(Rows from a 3D scene dataset)
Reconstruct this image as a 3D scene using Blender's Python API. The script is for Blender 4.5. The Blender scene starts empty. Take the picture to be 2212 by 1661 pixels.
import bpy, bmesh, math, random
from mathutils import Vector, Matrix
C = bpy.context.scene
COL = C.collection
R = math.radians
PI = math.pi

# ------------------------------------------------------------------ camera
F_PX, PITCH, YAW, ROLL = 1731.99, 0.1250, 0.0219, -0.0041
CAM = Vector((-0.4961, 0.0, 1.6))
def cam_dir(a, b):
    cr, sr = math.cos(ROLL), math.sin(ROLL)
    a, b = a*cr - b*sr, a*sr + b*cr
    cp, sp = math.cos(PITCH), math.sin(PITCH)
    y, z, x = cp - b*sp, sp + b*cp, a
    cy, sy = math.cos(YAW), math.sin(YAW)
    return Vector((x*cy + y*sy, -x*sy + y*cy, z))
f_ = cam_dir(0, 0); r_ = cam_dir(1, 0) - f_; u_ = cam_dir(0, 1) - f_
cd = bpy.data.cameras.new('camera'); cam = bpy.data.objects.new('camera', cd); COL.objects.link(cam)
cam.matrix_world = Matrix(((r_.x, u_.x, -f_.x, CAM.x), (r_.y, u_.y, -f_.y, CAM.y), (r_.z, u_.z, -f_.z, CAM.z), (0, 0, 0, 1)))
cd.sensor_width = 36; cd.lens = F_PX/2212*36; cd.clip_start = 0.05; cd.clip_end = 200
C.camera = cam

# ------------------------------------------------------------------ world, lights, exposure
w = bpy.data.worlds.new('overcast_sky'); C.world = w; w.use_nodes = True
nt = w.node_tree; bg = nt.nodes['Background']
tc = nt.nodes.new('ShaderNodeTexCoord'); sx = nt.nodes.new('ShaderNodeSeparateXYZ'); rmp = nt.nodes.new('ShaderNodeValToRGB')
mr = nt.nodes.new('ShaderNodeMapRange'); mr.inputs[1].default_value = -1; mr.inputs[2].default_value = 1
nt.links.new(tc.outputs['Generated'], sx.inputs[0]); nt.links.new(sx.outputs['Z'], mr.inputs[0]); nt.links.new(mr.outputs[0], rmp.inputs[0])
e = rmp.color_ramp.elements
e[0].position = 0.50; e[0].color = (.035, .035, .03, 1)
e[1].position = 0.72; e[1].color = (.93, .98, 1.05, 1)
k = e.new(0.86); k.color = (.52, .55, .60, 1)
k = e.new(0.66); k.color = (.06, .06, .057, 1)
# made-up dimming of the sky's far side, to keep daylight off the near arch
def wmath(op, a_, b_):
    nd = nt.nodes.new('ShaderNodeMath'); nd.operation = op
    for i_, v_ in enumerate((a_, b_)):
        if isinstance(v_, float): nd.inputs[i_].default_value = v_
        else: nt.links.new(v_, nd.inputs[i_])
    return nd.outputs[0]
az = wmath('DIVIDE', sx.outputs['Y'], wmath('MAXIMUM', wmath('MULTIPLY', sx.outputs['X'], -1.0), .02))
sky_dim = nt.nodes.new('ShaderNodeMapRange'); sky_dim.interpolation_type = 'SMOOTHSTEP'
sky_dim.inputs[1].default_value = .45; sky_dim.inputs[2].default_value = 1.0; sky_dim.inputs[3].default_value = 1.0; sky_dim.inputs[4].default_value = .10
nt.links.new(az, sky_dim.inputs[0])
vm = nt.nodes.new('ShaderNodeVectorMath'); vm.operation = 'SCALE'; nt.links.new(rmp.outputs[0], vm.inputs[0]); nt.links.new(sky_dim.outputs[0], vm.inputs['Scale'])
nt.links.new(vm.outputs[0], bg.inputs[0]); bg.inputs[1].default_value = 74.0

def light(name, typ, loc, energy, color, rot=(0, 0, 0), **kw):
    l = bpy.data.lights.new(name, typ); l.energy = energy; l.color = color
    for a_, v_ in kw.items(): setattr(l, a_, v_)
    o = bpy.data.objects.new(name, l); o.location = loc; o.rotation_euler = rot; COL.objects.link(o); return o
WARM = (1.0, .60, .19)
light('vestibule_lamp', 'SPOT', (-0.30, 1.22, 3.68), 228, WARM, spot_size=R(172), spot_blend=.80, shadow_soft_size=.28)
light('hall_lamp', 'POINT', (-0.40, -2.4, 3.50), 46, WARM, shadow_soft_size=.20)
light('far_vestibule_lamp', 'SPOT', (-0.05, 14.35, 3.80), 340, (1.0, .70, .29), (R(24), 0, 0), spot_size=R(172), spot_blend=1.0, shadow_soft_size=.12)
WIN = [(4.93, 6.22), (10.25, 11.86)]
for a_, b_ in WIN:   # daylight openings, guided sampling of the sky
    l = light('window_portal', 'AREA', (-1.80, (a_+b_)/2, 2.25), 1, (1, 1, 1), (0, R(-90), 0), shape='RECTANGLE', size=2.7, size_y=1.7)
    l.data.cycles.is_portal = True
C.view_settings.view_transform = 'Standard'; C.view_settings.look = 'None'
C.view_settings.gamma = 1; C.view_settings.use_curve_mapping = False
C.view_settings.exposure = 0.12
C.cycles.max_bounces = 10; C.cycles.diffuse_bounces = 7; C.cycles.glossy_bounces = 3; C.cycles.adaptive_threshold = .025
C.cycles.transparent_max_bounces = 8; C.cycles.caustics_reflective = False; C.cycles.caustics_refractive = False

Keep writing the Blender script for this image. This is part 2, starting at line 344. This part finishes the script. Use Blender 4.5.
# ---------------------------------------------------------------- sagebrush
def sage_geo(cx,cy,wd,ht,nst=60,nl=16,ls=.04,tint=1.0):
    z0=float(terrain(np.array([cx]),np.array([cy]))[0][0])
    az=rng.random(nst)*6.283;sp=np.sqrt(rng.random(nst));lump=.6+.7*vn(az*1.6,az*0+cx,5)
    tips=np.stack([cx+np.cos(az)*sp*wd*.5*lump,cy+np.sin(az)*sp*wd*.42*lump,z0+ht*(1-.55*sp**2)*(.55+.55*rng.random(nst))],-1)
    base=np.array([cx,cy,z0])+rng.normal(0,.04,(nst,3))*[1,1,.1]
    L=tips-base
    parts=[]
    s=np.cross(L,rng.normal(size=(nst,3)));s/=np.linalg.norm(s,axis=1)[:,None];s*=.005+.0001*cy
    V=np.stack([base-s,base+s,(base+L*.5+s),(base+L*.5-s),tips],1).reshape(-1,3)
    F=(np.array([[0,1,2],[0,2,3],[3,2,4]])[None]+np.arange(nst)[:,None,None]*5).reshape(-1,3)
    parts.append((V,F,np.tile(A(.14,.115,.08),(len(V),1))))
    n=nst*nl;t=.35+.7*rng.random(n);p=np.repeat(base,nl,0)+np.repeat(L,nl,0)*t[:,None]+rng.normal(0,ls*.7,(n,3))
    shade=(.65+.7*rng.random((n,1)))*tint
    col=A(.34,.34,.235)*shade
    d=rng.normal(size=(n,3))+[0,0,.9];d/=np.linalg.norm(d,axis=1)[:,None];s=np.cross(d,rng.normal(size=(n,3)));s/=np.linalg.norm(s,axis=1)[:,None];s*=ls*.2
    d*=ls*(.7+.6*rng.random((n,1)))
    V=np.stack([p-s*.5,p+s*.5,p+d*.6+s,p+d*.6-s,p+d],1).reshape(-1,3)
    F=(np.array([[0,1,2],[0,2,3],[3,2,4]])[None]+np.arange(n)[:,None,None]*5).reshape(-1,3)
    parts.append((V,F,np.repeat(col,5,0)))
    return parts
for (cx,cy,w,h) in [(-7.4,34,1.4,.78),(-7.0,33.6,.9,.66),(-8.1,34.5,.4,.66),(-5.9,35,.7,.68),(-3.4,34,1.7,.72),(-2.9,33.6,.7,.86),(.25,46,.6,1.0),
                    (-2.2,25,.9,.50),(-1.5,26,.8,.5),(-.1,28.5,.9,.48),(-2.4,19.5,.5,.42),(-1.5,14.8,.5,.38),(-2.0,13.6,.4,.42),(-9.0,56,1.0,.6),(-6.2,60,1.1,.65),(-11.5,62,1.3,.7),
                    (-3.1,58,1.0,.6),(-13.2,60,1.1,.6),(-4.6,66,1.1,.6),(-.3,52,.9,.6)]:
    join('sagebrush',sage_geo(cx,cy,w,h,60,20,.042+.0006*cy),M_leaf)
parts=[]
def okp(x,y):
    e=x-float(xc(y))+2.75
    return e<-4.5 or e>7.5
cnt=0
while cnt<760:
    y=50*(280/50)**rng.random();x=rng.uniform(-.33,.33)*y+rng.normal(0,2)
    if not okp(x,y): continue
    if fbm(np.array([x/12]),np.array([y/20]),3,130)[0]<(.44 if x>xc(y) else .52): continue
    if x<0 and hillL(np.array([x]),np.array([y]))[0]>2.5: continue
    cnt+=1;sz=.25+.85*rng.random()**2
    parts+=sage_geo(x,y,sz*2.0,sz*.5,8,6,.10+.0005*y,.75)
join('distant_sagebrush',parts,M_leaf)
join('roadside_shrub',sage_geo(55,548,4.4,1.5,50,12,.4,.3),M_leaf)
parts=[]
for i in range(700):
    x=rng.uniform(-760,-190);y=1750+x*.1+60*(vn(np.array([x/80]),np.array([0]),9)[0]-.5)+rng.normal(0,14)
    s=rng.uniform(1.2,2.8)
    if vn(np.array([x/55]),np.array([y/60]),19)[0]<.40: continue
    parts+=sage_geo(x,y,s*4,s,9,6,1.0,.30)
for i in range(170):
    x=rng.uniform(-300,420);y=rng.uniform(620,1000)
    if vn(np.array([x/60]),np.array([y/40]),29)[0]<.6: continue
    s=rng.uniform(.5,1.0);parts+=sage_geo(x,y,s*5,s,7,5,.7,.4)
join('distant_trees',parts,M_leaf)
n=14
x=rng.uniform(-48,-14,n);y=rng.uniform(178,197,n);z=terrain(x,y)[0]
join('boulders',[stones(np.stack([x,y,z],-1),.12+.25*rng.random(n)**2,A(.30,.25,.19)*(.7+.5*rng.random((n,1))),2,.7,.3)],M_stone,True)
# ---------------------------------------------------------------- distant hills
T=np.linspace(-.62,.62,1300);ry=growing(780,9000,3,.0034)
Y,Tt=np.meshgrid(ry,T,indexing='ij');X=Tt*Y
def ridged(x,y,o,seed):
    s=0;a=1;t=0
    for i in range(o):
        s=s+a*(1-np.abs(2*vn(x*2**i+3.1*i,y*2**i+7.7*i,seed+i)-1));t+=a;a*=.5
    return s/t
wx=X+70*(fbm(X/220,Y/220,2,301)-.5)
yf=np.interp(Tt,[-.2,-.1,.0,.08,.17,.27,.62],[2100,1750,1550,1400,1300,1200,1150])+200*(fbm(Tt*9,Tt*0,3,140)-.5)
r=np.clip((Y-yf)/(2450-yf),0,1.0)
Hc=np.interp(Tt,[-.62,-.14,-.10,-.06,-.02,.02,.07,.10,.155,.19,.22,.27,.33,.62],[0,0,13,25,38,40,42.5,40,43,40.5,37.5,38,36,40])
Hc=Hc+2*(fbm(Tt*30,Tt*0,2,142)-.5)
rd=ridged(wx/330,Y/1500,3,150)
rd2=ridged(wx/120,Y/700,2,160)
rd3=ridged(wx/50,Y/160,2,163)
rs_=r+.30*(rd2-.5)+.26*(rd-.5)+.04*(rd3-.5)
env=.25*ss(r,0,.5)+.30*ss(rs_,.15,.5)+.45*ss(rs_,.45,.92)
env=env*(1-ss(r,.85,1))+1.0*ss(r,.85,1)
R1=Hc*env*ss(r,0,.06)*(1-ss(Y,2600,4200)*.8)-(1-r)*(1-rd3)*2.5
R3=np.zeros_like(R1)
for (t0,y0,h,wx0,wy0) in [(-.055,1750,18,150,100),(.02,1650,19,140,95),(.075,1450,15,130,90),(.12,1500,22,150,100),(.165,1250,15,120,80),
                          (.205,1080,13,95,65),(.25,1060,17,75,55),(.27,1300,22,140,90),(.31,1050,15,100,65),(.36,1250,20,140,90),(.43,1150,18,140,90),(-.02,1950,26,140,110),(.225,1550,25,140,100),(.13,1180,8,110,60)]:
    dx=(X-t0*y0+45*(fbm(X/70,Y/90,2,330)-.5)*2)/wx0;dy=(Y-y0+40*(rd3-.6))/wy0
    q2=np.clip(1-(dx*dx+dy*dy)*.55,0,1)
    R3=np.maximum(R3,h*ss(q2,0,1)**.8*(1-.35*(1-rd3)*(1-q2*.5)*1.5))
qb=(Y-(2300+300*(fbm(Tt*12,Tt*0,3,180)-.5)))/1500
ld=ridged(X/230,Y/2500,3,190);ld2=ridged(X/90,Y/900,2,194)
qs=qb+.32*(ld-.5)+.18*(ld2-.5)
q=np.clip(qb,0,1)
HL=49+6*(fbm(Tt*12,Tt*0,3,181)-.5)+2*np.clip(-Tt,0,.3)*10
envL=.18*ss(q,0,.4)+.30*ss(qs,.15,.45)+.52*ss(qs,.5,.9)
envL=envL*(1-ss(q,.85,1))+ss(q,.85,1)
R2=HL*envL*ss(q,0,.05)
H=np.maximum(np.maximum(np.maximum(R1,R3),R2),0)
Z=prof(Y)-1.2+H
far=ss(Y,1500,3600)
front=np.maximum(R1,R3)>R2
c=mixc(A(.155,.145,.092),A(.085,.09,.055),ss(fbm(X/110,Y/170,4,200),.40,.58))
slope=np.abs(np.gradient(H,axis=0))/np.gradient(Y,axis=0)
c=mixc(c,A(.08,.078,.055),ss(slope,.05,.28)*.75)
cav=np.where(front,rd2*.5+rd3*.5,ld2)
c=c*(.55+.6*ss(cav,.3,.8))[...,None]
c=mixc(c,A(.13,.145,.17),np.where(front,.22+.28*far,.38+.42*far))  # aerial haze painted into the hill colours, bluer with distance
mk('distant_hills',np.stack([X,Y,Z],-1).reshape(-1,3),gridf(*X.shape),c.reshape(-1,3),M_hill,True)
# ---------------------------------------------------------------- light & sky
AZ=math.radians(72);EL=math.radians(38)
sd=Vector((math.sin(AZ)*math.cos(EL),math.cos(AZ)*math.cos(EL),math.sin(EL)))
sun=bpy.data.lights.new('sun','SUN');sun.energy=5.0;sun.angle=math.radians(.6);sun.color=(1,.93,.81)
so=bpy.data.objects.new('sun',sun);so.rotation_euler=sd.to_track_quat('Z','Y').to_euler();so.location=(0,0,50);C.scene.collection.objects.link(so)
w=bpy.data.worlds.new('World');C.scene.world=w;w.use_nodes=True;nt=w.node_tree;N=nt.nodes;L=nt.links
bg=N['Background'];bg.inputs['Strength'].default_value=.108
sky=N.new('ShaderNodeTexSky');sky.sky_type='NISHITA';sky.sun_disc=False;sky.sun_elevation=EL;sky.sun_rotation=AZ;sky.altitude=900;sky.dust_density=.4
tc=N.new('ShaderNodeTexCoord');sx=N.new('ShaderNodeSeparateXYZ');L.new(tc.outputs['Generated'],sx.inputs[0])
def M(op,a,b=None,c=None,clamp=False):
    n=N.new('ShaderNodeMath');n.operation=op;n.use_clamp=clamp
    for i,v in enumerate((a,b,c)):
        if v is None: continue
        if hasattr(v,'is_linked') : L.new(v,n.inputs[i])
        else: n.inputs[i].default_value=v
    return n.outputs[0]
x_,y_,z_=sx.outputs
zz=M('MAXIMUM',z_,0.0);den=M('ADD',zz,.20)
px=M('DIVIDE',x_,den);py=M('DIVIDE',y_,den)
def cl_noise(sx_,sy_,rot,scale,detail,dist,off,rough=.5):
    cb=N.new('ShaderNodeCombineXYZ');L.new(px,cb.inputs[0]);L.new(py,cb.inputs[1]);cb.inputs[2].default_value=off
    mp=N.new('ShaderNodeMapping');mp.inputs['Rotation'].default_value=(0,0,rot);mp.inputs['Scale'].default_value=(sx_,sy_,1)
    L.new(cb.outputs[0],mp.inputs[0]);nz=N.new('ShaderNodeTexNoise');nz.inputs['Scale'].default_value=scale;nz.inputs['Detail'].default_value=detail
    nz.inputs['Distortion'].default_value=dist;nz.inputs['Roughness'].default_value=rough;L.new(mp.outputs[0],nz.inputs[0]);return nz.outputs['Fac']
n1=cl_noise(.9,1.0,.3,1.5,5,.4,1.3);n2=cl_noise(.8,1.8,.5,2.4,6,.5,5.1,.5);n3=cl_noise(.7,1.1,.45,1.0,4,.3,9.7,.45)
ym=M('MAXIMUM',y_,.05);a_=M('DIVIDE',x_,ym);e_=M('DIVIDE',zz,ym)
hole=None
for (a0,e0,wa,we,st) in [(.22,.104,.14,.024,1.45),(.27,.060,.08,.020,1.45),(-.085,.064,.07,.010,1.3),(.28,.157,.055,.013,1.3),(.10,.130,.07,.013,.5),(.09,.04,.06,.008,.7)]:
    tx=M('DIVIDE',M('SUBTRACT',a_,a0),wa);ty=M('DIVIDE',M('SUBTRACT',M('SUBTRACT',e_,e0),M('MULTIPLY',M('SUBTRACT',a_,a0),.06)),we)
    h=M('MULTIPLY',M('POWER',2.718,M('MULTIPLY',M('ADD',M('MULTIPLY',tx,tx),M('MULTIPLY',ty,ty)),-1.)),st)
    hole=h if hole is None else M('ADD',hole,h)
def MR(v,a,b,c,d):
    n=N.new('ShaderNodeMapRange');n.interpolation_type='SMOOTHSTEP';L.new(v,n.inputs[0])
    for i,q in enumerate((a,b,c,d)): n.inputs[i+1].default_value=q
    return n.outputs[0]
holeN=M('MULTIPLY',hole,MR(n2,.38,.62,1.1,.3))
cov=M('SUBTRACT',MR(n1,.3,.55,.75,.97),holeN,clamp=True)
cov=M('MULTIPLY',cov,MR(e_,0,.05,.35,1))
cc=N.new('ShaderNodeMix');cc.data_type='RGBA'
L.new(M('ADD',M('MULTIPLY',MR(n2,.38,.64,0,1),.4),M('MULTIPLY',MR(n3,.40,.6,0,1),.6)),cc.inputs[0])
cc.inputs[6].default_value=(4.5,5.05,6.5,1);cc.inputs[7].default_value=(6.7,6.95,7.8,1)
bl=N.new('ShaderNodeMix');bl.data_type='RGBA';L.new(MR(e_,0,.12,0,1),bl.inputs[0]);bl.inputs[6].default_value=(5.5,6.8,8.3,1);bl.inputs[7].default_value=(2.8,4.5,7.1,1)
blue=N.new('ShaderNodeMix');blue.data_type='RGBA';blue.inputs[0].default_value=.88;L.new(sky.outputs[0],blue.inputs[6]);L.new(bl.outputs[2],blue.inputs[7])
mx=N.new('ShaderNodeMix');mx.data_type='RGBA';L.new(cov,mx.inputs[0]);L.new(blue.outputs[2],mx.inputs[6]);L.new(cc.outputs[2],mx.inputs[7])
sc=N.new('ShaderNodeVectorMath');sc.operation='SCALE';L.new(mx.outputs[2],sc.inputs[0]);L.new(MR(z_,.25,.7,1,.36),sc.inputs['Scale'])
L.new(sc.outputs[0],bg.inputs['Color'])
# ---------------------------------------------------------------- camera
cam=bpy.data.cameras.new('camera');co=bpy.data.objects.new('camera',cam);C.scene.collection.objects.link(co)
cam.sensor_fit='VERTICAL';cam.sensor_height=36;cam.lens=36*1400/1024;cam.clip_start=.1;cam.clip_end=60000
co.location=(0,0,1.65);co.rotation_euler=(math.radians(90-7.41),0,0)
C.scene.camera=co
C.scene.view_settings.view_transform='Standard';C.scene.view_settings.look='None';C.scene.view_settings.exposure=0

Written instruction ->
Pull out each line of the records holding the string "None".

Reply to the exercise ->
C.view_settings.view_transform = 'Standard'; C.view_settings.look = 'None'
    s=np.cross(L,rng.normal(size=(nst,3)));s/=np.linalg.norm(s,axis=1)[:,None];s*=.005+.0001*cy
    F=(np.array([[0,1,2],[0,2,3],[3,2,4]])[None]+np.arange(nst)[:,None,None]*5).reshape(-1,3)
    n=nst*nl;t=.35+.7*rng.random(n);p=np.repeat(base,nl,0)+np.repeat(L,nl,0)*t[:,None]+rng.normal(0,ls*.7,(n,3))
    d=rng.normal(size=(n,3))+[0,0,.9];d/=np.linalg.norm(d,axis=1)[:,None];s=np.cross(d,rng.normal(size=(n,3)));s/=np.linalg.norm(s,axis=1)[:,None];s*=ls*.2
    F=(np.array([[0,1,2],[0,2,3],[3,2,4]])[None]+np.arange(n)[:,None,None]*5).reshape(-1,3)
c=c*(.55+.6*ss(cav,.3,.8))[...,None]
def M(op,a,b=None,c=None,clamp=False):
        if v is None: continue
hole=None
    hole=h if hole is None else M('ADD',hole,h)
C.scene.view_settings.view_transform='Standard';C.scene.view_settings.look='None';C.scene.view_settings.exposure=0